The secret to good barbecued chicken is to marinate them in the sauce for 3 days prior to grilling. The hard part is getting them to sit still.
boss: stop saying “see you soon” to every customer.
me: i’m confused do we want repeat business or not?
boss: yes of course but this is-
me: a friendly salutation to keep’em coming back?
boss: -a funeral home.
H: I’m going to fix our washer myself.
M: Okay, I’m going to Lowe’s to pick out our new washer.
Mom: You look tired.
Me: Ma, don’t say that.
Mom: Sorry.
Me: Forget it.
Mom:
Me:
Mom: You look old.
Called Comcast to see about dropping my service and long story short, If anyone wants to watch Showtime, call me on one of my 36 landlines.
Etiquette advice please: I can smell that my neighbour’s grilling burgers
Do I bring my own paper plate or is he obligated to provide one
13: mum, I fell in P.E and hurt my leg… and Chloe saw me face plant.
Me: aw, baby, don’t be embarrassed… it happens.
13: I know, mum… I got up, looked her dead in the eye, and said “look at that, Chloe, I scraped my knee falling for you!”
Do I fail parenting now?
I wanna get a job at a grocery store & whisper, “Don’t fuckin touch that. You fuckin put that back, ” to every customer who grabs something.
Idea: a neck tattoo that depicts a man having an unsuccessful job interview because of his neck tattoo
Guys, my heart is broken. Utterly broken.

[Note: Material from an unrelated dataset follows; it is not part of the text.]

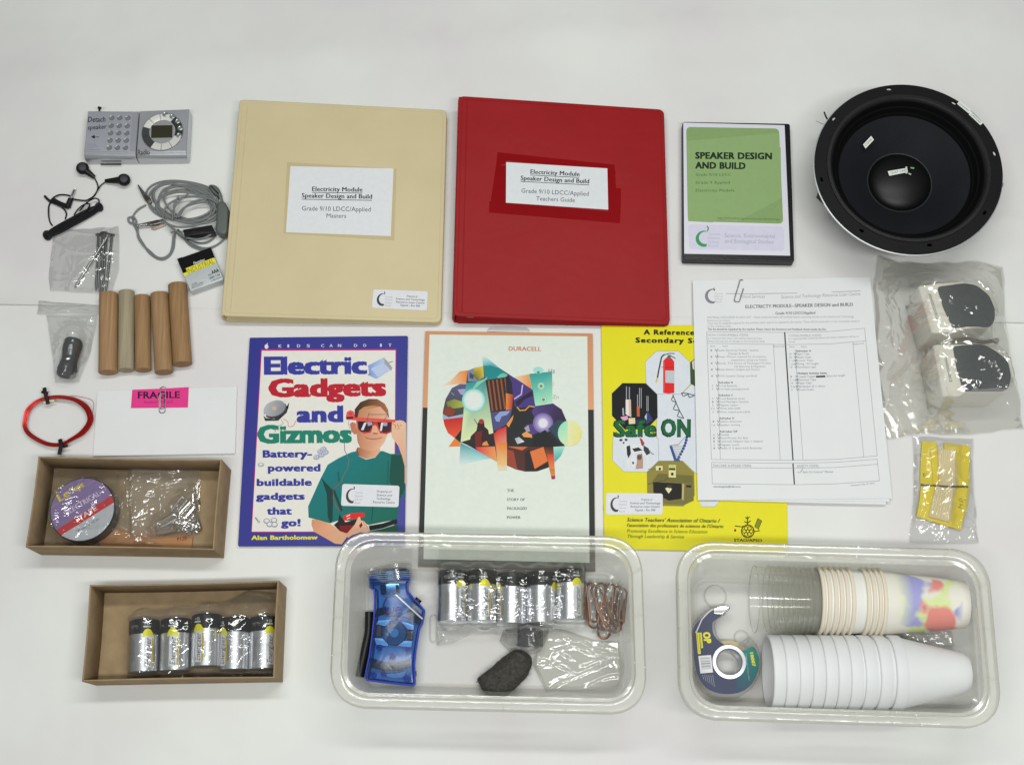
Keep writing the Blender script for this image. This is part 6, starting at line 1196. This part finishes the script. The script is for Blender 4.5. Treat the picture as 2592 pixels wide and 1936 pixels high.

I’ve been married more than 10 years. A whole decade and I guess even that’s not enough to fully know a person
I came home early today from work to surprise my wife. I opened the door and walked in on her watching “twilight” on Netflix
I just donated all my pants with buttons because I don’t need that kind of negativity in my life
Urgent care waiting room is an oxymoron
Karen, will you marry me?
“Ugh. No. Please take me home.”
*20 minutes of awkward silence as hot air balloon slowly descends*
cats have two bladders: a normal one and an emergency one only for use right after you change their litter box
The difference between just buying your teenage son some food on the way home and texting him to ask what he wants is approximately $30.
I’m at the point in my life where “friend with benefits” just means a person who gives me their Bed Bath & Beyond coupons.